Santos today announced it would create one of Australia’s largest forestry plantations as part of its multi-billion dollar GLNG® project – the world’s first to convert coal seam gas (CSG) to liquefied natural gas (LNG).

It’s the first large scale plantation project approved for the beneficial use of water produced in the extraction of CSG.

The $50-million Stage 1 of the plantation, at Fairview near Roma in the state’s south west, has now been approved by the Queensland Government. It comprises two million native Chinchilla hardwood gum trees and agricultural feed crops over 2,234 hectares – making it visible from space.

Plans are currently under discussion to extend the plantation up to six million trees.

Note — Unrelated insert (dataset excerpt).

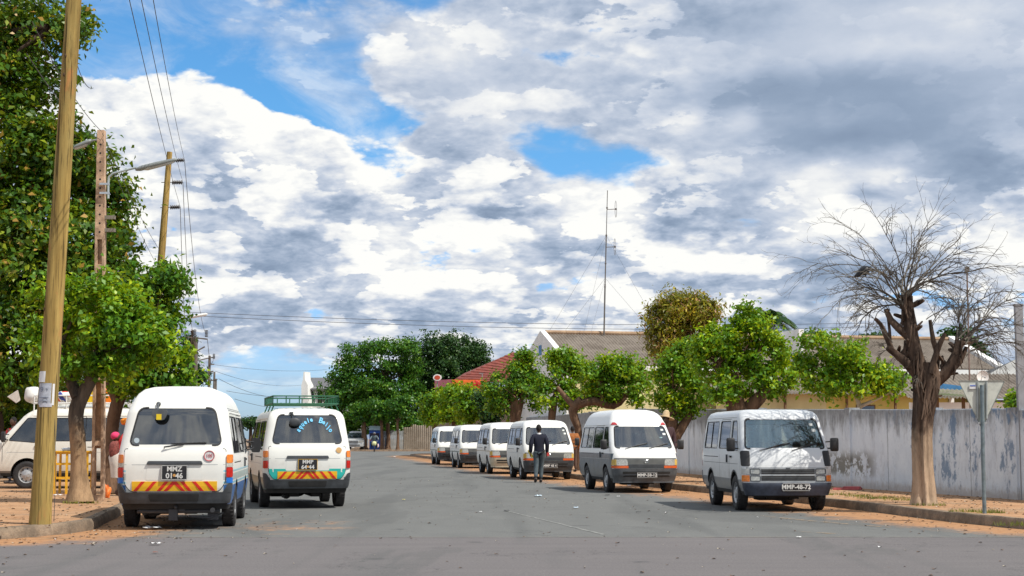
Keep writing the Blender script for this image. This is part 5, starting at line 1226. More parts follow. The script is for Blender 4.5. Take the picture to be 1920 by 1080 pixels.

GLNG and Queensland President Rick Wilkinson said more than 515,000 trees had already been planted and 1300 kilometres of irrigation pipelines laid. A further 715,000 trees would be planted in the next three months.

“Gas producers around the world, and particularly here in Queensland, have been working to find a way to beneficially use up to tens of mega litres of water produced each day in the extraction of gas from coal seams. It is the major difference – and challenge – between extracting conventional natural gas, and producing coal seam gas.”

Santos and Malaysia’s PETRONAS have ten drilling and completion rigs operating in the Fairview/Roma area as they develop the gas reserves to feed the proposed GLNG plant 435kms from Fairview on Curtis Island in Gladstone Harbour.

Mr Wilkinson said the plantation not only delivered an innovative Australian solution to a global challenge, but it offered significant sustainable benefits to the environment and the Queensland community.

““For each plantation, there may be opportunities for commercial timber harvesting or carbon sequestration, or both. Timber harvesting could occur at years six and eight. For Stage 1 alone, we could expect to be producing up to 400 cubic metres of saw logs per hectare for milling – during final harvesting 25 years from now.“

A further 234ha of centre pivot irrigation has been constructed which is currently providing water to winter crops and will eventually be applied to Leucaena. This high quality cattle forage could be expected to significantly increase beef production in the area.

“In Stage 1, four new water treatment plants and an existing desalination plant will treat around 24 mega litres (10 Olympic sized swimming pools) of water a day for drip irrigation onto the native hardwood gums, and irrigation of agricultural crops.“In the plans for further expansion, the combined water handling capability would be up to 72 megalitres a day.”

Santos has also installed state of the art water and soil monitoring facilities at locations throughout the plantation and on local rivers and adjoining properties. Mr Wilkinson said Santos was committed to the sustainable management of the plantation within strict guidelines that had been agreed with the regulators.

He said the project would create up to 100 jobs as well as major research opportunities for the Australian agroforestry and water industries, and educational opportunities for schools and universities around beneficial water use and carbon emission reduction.
“There are already eight local and regional contractors with 60 staff engaged in cultivation, mulching, tree planting and ongoing site preparation.

“We anticipate up to 20 specialist contracting companies and four (4) full time staff will be needed to maintain and monitor the forest.

“This is a Santos and PETRONAS funded commitment that will improve the sustainability of rural communities.”